年齢層の他に共通点があるとすれば私の両親も離婚している。といっても別居が始まったのも私が高校生の頃だったので、ソフィのような11歳とはきっと感じ方もかなり違うだろう。当時の私は「まあそういうこともあるか」くらいに思っていたけど、大人になっても人間関係はうまくいかないんだなぁというのは、気が重くなる現実だった。
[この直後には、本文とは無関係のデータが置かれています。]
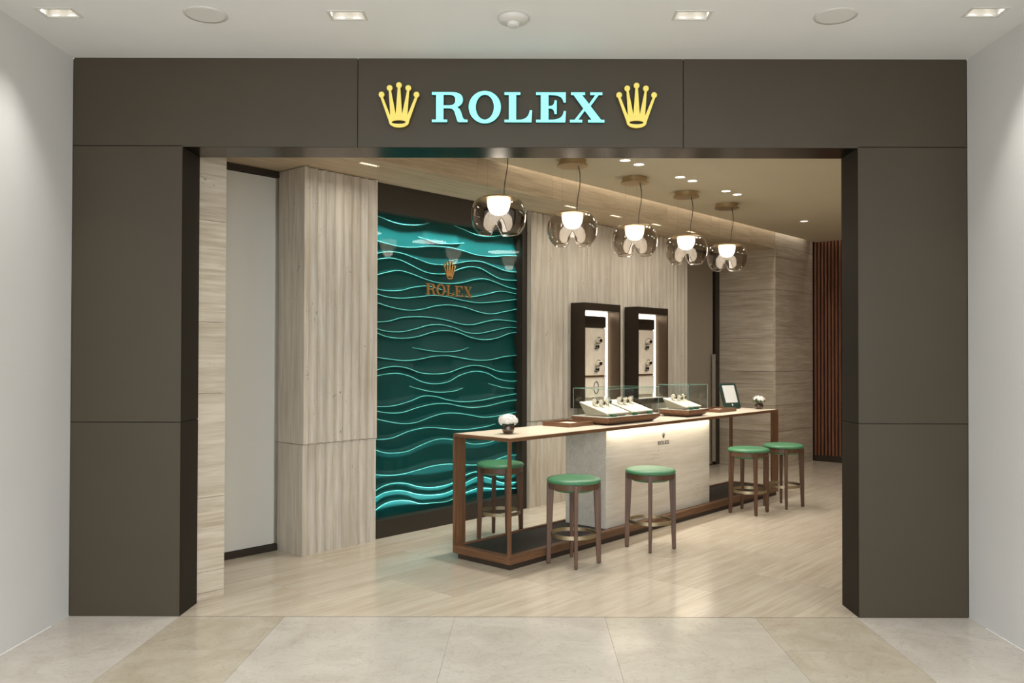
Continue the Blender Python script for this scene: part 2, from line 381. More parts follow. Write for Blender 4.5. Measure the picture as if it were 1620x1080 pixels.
# fluted stone
def fluted(name, u0, u1, vf, z0, z1, pitch, dep, back, parent, flat=.02):
    n = max(1, round((u1-u0-2*flat)/pitch)); p = (u1-u0-2*flat)/n; pr = [(u0, vf), (u0+flat, vf)]
    for i in range(n):
        for t in (.06, .2, .4, .6, .8, .94, 1.0):
            d = dep*math.sin(math.pi*t)**.8 if t < 1 else 0
            pr.append((u0+flat+p*(i+t), vf+d))
    pr += [(u1, vf)]; m = MB(); k = len(pr); full = pr+[(u1, back), (u0, back)]
    m.prism(full, z0, z1); o = obj(name, m, 'stone_v', parent); return o
wc = struct('wall_pier', MB().box(-.735, -.06, 1.53, 1.9, 0, ZU), 'panel_gap', 'fluted travertine pier left of the green wave panel', shop=True)
for z0, z1, vf in ((0, .852, 1.462), (.856, ZU-.006, 1.452)):
    fluted('fluted_slab', -.73, -.045, vf, z0, z1, .083, .032, 1.529, wc)
    obj('side_slab', MB().box(-.75, -.7305, vf, 1.82, z0, z1), 'stone_v', wc)
we = struct('wall_display', MB().box(1.93, 4.95, 1.53, 1.9, 0, ZU), 'panel_gap', 'long fluted travertine wall behind the display cabinets', shop=True)
for z0, z1, vf in ((0, .872, 1.487), (.876, ZU-.006, 1.476)):
    for q in range(4):
        a, b = 1.92+q*.76, 1.92+(q+1)*.76-.001
        fluted('fluted_slab', a, b, vf, z0, z1,   .0845, .026, 1.529, we, .0)

# door at the far end of the long wall
dr = struct('door_1', MB().box(4.96, 6.2, 1.80, 1.815, .02, 2.96), 'door_glass', 'dark grey glass door at the far end of the long wall', shop=True)
obj('door_stile', MB().box(6.24, 6.345, 1.775, 1.83, 0, ZU), 'dark_frame', dr); obj('top_rail', MB().box(4.96, 6.24, 1.79, 1.84, 2.962, ZU), 'dark_frame', dr)
obj('bottom_rail', MB().box(4.96, 6.24, 1.79, 1.84, 0, .019), 'dark_frame', dr)
obj('pull_bar', MB().box(6.14, 6.205, 1.755, 1.785, .05, 1.56), 'door_bar', dr, bevel=.004)
for z in (1.44, .62): obj('door_lock', MB().lathe([(.028, 0), (.028, .03)], 16, (0, 0, 0)), 'black_plastic', dr, loc=(6.235, 1.785, z)).rotation_euler[0] = math.pi/2

# travertine column with the corner towards the counter
wg = struct('wall_corner', MB().box(6.38, U1+.1, VS+.03, 1.9, 0, ZC+.165), 'panel_gap', 'travertine corner wall between glass door and timber slats', shop=True)
zs = [0, .5, .86, 1.15, 1.323, 1.787, 2.449, 2.897, 3.047, ZC+.165]
for i, (z0, z1) in enumerate(zip(zs, zs[1:])):
    obj('stone_tile', MB().box(6.351, 6.379, VS+.0295, 1.774, z0+.002, min(z1, ZU)-.002), 'stone_v' if False else 'stone_hy', wg) if z0 < ZU-.01 else None
    obj('stone_tile', MB().box(6.35, U1-.02, VS, VS+.029, z0+.002, z1-.002), 'stone_h', wg)

# timber slat end wall
ws = struct('wall_end', MB().box(U1+.03, U1+.12, V0, 1.9, 0, ZC+.165), 'slat_back', 'end wall of dark vertical timber slats', shop=True)
sm = MB().box(0, .032, -.0135, .0135, .09, ZC+.12).mesh('timber_slat', 'slat_wood')
obj('slat_base', MB().box(U1-.005, U1+.029, V0, VS-.01, 0, .088), 'dark_frame', ws)
v = VS-.035
while v > -2.2:
    o = bpy.data.objects.new('timber_slat', sm); COL.objects.link(o); o.parent = ws; o.location = (U1-.003, v, 0); v -= .0515

# ------------------------------------------------------------------ green wave panel
WAVES = [
 [(0.03,2.751),(0.16,2.714),(0.29,2.693),(0.43,2.694),(0.56,2.712),(0.70,2.750)],
 [(1.01,2.762),(1.13,2.726),(1.29,2.698),(1.46,2.704),(1.64,2.740),(1.86,2.809)],
 [(0.03,2.527),(0.14,2.509),(0.33,2.493),(0.49,2.503),(0.70,2.532),(0.92,2.543),(1.08,2.531),(1.27,2.507),(1.49,2.510),(1.69,2.536),(1.86,2.548)],
 [(0.56,2.606),(0.75,2.571),(0.94,2.578),(1.13,2.607)],
 [(0.03,2.401),(0.21,2.438),(0.35,2.435),(0.52,2.404),(0.68,2.374),(0.83,2.375),(0.99,2.399),(1.17,2.436),(1.34,2.446),(1.51,2.417),(1.69,2.384),(1.86,2.383)],
 [(0.03,2.349),(0.20,2.382),(0.33,2.375),(0.47,2.336),(0.62,2.293),(0.77,2.285),(0.92,2.304),(1.06,2.356),(1.20,2.387),(1.34,2.378),(1.49,2.329),(1.64,2.294),(1.86,2.300)],
 [(0.03,2.215),(0.29,2.280),(0.43,2.271),(0.60,2.233),(0.75,2.208),(0.92,2.207),(1.08,2.226),(1.27,2.271),(1.41,2.282),(1.56,2.257),(1.72,2.224),(1.86,2.211)],
 [(0.03,2.108),(0.18,2.098),(0.34,2.110),(0.47,2.143),(0.64,2.168),(0.79,2.150),(0.99,2.108),(1.20,2.100),(1.42,2.137),(1.61,2.177),(1.86,2.162)],
 [(0.03,2.074),(0.18,2.045),(0.35,2.042),(0.54,2.064),(0.71,2.086),(0.90,2.084),(1.08,2.061),(1.29,2.048),(1.51,2.065),(1.86,2.109)],
 [(0.03,2.000),(0.24,1.957),(0.44,1.940),(0.60,1.958),(0.75,1.993),(0.92,2.009),(1.13,1.993),(1.32,1.958),(1.49,1.947),(1.67,1.977),(1.86,2.011)],
 [(0.03,1.822),(0.20,1.835),(0.34,1.870),(0.50,1.885),(0.69,1.885),(0.90,1.865),(1.06,1.837),(1.22,1.834),(1.42,1.873),(1.56,1.892),(1.86,1.882)],
 [(0.03,1.781),(0.16,1.751),(0.34,1.747),(0.52,1.779),(0.66,1.813),(0.81,1.822),(0.99,1.798),(1.13,1.761),(1.29,1.752),(1.49,1.781),(1.72,1.821),(1.86,1.822)],
 [(0.03,1.748),(0.18,1.703),(0.36,1.691),(0.54,1.710),(0.71,1.752),(0.86,1.770),(1.04,1.755),(1.20,1.713),(1.39,1.694),(1.57,1.714),(1.74,1.761),(1.86,1.776)],
 [(0.50,1.611),(0.64,1.588),(0.84,1.573),(1.02,1.582),(1.20,1.616)],
 [(0.03,1.530),(0.20,1.510),(0.38,1.495),(0.54,1.505),(0.73,1.533),(0.90,1.538),(1.08,1.517),(1.27,1.496),(1.47,1.499),(1.67,1.529),(1.86,1.542)],
 [(0.03,1.403),(0.16,1.434),(0.28,1.445),(0.42,1.428),(0.56,1.387),(0.73,1.372),(0.91,1.382),(1.09,1.426),(1.25,1.446),(1.42,1.426),(1.59,1.384),(1.86,1.372)],
 [(0.03,1.358),(0.16,1.378),(0.30,1.384),(0.44,1.358),(0.58,1.306),(0.73,1.282),(0.91,1.297),(1.06,1.355),(1.25,1.389),(1.42,1.370),(1.59,1.308),(1.77,1.282),(1.86,1.285)],
 [(0.46,1.268),(0.60,1.230),(0.77,1.205),(0.95,1.206),(1.13,1.230)],
 [(1.47,1.267),(1.64,1.224),(1.86,1.206)],
 [(0.03,1.107),(0.24,1.102),(0.44,1.134),(0.60,1.175),(0.75,1.166),(0.91,1.128),(1.09,1.105),(1.32,1.107),(1.57,1.132),(1.86,1.156)],
 [(0.03,1.077),(0.18,1.047),(0.36,1.041),(0.54,1.076),(0.73,1.099),(0.91,1.094),(1.06,1.065),(1.23,1.044),(1.44,1.051),(1.70,1.083),(1.86,1.091)],
 [(0.03,1.010),(0.20,0.971),(0.36,0.943),(0.52,0.944),(0.69,0.982),(0.84,1.006),(1.00,1.003),(1.18,0.977),(1.37,0.944),(1.54,0.944),(1.86,0.970)],
 [(0.03,0.825),(0.24,0.825),(0.44,0.872),(0.65,0.890),(0.86,0.868),(1.09,0.842),(1.32,0.846),(1.57,0.865)],
 [(0.03,0.751),(0.15,0.709),(0.28,0.693),(0.42,0.696),(0.58,0.737),(0.73,0.770),(0.86,0.774),(1.08,0.735),(1.21,0.699),(1.35,0.690),(1.49,0.699),(1.70,0.735),(1.87,0.750)],
 [(0.04,0.533),(0.21,0.507),(0.36,0.502),(0.52,0.516),(0.71,0.537),(0.91,0.537),(1.09,0.513),(1.32,0.493),(1.57,0.521),(1.72,0.542),(1.87,0.538)],
 [(0.04,0.382),(0.15,0.420),(0.26,0.433),(0.40,0.417),(0.53,0.376),(0.67,0.348),(0.82,0.342),(1.00,0.362),(1.14,0.412),(1.28,0.427),(1.47,0.377),(1.65,0.341),(1.87,0.352)],
 [(0.04,0.323),(0.15,0.360),(0.28,0.367),(0.40,0.348),(0.53,0.306),(0.69,0.278),(0.87,0.272),(1.02,0.302),(1.18,0.349),(1.32,0.375),(1.47,0.343),(1.65,0.280),(1.87,0.264)],
 [(0.04,0.212),(0.15,0.263),(0.28,0.279),(0.44,0.258),(0.57,0.216),(0.71,0.204),(0.91,0.194),(1.09,0.237),(1.32,0.266),(1.57,0.229),(1.87,0.202)],
]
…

でも私は今も父が大好きだ。我が家は両親共働きの平凡な家庭だったが、文化資本の面ではおそらくそれ以上に豊かで、両親とも私に多くの文化を与えてくれた。初めて映画を見たのも、ライブハウスに行ったのも、父と一緒だった。小学生の頃は父の部屋に私の勉強机が置いてあったので、父の本棚から勝手に取り出して読んだ江戸川乱歩京極夏彦に夢中になった。それから、父は私を否定するようなことを一切言ったことがない。昔のことってどうにも嫌なことばかり覚えているものだが、父に関してはそんな記憶がない。「お父さんキライ」的な反抗期さえなかった。ちょっと頼りないけど、私が物心ついてから今に至るまでずっと味方でいてくれる存在だ。

 

音楽も私にとって馴染みのあるもので懐かしく、楽しかった。両親も90年代の音楽が好きで、劇中で流れるBlurR.E.M.もまさに自宅や車でよく流れていた。
カラムが好きなLosing My Religionをソフィが歌う場面で、なぜカラムが嬉しくなさそうだったのかについては、北村紗衣さんのブログを読んでなるほどと思ったので紹介しておく。

saebou.hatenablog.com

 

私が一番好きなシーンは、カラムがソフィに、恋愛でもドラッグでも、なんでも話してほしいと伝えるところ。きっとカラムの周りにはそういう大人がいなくて、それがソフィの記憶の中でも垣間見える彼の苦悩の種になっていたかもしれない。自分がかけて欲しかった言葉を我が子にかけたのかもしれない。ソフィはストロボの明滅する中、少し離れたところから踊るカラムを見ている。光と闇の連続なので、見えない瞬間、見たことのない部分がある。想像するしかない。想像することで、父という存在が遠くも、近くも感じられることがある、そういうことを描いた映画なのかもしれない。


そうえいば大島依提亜さんが手がけた凝った装丁のパンフレットも素晴らしいので、購入していない方はぜひ手元に迎え、思い出のアルバムを捲るように映画の余韻に浸ってほしい。